The aim of his attack was based on the war of 1870/71, with the town of Verdun surrounded by a strong fortified belt (code-name "Operation Judgement"). Here he intended to force the French Army into a so-called "battle to bleed them white". In his plans he calculated that for every two dead or seriously wounded Germans, there should be five dead Frenchmen. The first step towards his goal was a massed artillery bombardment aimed at a concentrated space. The effect of the heaviest guns, of exploding shells, shrapnel, gas grenades, together with mortars and flamethrowers, was supposed to avoid having to suffer the heavy losses of an infantry attack. All the infantry had to do would be to merely occupy the section of the opponent's territory, which had been completely destroyed by those weapons.

However, the cynical calculations of Falkenhayn did not work out, because he overestimated the destructive power of his artillery. Then, when the French side, under its new commander-in-chief, General Pétain, also deployed massed artillery from the other direction, the "blood-mill" of Verdun worked for both nations with the same cruelty.

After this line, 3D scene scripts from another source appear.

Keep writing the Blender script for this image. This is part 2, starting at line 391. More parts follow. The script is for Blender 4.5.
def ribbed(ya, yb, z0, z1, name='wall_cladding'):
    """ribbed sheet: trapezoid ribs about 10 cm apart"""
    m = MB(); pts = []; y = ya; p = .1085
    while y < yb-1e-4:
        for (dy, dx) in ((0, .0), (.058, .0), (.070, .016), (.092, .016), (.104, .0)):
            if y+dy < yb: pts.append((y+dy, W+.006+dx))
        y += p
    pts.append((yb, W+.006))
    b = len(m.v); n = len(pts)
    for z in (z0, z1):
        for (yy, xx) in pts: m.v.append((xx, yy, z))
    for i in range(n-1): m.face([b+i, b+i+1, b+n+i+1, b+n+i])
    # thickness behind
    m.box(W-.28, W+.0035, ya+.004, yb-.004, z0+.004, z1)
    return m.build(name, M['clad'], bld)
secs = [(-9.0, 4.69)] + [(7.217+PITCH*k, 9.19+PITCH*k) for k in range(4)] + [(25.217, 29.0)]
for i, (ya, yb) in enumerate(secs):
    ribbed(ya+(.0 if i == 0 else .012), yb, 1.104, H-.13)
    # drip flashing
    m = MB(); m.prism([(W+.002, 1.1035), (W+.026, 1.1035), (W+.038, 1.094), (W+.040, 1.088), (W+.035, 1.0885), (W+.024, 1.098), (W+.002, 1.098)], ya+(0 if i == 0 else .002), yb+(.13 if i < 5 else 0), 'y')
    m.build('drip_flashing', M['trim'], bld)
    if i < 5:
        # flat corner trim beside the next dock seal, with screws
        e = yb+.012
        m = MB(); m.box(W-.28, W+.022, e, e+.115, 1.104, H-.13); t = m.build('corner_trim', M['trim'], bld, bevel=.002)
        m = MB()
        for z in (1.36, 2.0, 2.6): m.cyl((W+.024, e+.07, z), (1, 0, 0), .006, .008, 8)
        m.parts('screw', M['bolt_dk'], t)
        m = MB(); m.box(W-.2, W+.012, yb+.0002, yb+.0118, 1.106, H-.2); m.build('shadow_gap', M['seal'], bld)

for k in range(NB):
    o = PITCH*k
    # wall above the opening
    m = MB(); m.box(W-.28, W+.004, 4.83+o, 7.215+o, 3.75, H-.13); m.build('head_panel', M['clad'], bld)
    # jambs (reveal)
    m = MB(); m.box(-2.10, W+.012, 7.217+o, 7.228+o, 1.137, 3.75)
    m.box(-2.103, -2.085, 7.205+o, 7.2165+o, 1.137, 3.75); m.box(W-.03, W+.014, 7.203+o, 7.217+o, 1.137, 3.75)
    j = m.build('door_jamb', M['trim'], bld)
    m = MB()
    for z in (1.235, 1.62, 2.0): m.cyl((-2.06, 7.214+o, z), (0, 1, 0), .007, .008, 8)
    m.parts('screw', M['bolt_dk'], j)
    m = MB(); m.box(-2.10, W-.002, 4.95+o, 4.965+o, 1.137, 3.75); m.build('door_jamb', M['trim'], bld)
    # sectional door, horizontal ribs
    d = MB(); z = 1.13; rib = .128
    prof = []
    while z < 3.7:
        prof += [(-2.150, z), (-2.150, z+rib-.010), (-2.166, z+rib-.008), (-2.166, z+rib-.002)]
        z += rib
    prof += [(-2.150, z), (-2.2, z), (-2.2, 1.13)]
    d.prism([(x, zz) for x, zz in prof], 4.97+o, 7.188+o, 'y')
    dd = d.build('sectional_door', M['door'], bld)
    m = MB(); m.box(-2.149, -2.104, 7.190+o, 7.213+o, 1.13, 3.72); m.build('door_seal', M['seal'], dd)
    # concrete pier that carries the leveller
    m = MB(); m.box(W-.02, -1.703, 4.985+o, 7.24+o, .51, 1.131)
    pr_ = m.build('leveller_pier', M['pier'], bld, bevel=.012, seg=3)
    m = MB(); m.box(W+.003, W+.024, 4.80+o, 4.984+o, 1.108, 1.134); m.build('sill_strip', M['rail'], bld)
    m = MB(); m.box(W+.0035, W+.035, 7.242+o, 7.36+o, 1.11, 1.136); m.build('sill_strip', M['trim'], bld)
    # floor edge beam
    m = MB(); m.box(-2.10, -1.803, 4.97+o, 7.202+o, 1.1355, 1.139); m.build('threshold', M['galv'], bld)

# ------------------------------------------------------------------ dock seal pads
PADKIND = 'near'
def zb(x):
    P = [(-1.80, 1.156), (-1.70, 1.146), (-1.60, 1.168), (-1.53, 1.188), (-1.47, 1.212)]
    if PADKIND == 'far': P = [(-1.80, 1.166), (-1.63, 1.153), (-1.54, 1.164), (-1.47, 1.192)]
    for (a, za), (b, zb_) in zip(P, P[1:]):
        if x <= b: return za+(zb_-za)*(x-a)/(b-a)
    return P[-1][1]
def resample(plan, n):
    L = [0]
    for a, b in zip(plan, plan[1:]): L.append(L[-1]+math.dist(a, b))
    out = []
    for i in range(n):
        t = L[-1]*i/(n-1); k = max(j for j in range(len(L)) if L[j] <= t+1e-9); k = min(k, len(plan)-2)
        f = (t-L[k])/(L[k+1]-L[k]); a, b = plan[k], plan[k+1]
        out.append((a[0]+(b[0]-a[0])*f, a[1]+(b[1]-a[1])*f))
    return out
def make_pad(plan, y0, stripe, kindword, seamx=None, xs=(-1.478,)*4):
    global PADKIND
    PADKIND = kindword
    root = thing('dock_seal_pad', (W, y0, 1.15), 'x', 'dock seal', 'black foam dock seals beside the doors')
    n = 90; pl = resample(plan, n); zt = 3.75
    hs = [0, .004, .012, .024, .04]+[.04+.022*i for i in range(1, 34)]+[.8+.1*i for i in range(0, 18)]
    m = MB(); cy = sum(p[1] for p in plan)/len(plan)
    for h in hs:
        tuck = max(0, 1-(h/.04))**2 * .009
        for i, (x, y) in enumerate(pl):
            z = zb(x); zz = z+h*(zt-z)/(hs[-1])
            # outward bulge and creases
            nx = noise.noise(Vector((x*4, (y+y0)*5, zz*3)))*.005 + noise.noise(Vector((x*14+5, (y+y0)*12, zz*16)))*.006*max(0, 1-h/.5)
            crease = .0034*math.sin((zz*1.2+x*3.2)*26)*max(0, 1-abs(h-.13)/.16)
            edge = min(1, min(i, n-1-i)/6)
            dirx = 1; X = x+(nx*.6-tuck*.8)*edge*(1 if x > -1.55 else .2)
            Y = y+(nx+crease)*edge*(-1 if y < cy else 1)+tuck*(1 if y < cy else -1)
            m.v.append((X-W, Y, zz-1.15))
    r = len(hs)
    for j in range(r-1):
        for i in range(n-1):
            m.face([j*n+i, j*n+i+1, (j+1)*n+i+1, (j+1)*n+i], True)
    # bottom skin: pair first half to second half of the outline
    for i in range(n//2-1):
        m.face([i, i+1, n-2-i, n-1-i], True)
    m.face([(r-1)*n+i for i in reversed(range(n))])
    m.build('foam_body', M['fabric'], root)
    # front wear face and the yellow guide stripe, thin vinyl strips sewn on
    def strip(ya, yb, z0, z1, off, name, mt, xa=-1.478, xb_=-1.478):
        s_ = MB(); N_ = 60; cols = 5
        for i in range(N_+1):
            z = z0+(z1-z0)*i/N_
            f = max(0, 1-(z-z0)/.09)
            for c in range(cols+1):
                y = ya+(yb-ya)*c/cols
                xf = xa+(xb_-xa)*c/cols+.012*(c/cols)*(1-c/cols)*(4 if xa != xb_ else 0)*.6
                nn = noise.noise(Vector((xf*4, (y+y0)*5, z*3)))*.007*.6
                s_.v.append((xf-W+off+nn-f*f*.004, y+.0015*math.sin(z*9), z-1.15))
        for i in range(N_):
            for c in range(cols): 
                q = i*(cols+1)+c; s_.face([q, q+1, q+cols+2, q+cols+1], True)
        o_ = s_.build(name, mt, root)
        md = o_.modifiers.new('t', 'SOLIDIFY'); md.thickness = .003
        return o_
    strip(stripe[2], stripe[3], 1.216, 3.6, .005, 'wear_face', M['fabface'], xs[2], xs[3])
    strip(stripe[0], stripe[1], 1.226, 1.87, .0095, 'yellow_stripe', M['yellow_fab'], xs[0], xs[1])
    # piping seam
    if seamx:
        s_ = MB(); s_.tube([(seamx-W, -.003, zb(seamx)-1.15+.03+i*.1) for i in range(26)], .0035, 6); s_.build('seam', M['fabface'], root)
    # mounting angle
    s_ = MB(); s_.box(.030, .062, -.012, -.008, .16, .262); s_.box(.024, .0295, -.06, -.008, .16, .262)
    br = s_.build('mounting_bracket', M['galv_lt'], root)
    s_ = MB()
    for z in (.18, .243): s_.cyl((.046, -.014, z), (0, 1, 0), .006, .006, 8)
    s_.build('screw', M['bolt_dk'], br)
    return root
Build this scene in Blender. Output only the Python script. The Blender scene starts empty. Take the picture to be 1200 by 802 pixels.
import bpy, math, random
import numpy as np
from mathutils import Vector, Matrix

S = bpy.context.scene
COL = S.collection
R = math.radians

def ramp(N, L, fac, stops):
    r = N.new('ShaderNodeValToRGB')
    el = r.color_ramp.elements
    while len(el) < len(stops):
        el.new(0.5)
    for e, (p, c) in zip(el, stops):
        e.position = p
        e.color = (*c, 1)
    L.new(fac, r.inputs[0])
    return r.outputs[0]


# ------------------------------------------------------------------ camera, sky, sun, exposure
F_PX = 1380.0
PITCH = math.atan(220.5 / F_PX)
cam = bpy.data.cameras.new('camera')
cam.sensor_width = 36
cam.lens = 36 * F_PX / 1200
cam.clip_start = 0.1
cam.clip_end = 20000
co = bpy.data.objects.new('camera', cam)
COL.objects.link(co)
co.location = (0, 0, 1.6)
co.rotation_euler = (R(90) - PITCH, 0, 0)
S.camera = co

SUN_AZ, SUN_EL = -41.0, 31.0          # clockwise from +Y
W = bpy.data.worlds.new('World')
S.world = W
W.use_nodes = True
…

VerdunSoldiers were fighting on land which increasingly resembled a moonscape, enduring huge losses, often to capture a few metres' territory.

It would have meant a loss of prestige for the commanders of both nations to break off the battle. Without being able to bring about a conclusion, they simply fought on, although in order to make up for the appalling losses, fresh troops were needed, who had already been deployed to other sections of the front. Meanwhile at the Somme, the Franco-British offensive had begun, which meant an equally high number of troops was required on both sides.

At the end of the battle of Verdun, after a French counter-offensive, the German troops found themselves roughly in the same place they had been when they had started their offensive on 21st Feb. 1916. What remained were countless dead, maimed, wounded people, traumatized for life. Because many bodies were unrecognizable, mutilated, torn apart, buried and then hurled upwards again by artillery bombardments, it will never be possible to establish the exact numbers. Estimates assume that there must have been around 200,000 dead soldiers.

The generals responsible on both sides, in whose minds human lives only functioned as statistics, were never called to account: „The questionable method of mass breakthrough, which may be beyond our powers, is not necessary in this case. ...behind the French section of the western front there are targets within our reach, in the defence of which the French leadership is obliged to deploy their every last man. If they do so, they will see France's strength bled white, as no evasive action can be taken, irrespective of whether or not we achieve our goal. If they do not do so, and their target falls into our hands, that would have an appalling effect on morale in France. ..."
(From the memoirs of General Erich von Falkenhayn, which he wrote in 1919 as a kind of justification. The original of the memorandum, allegedly written in 1915 about the offensive on Verdun and sent to the Kaiser, has never been found until today.)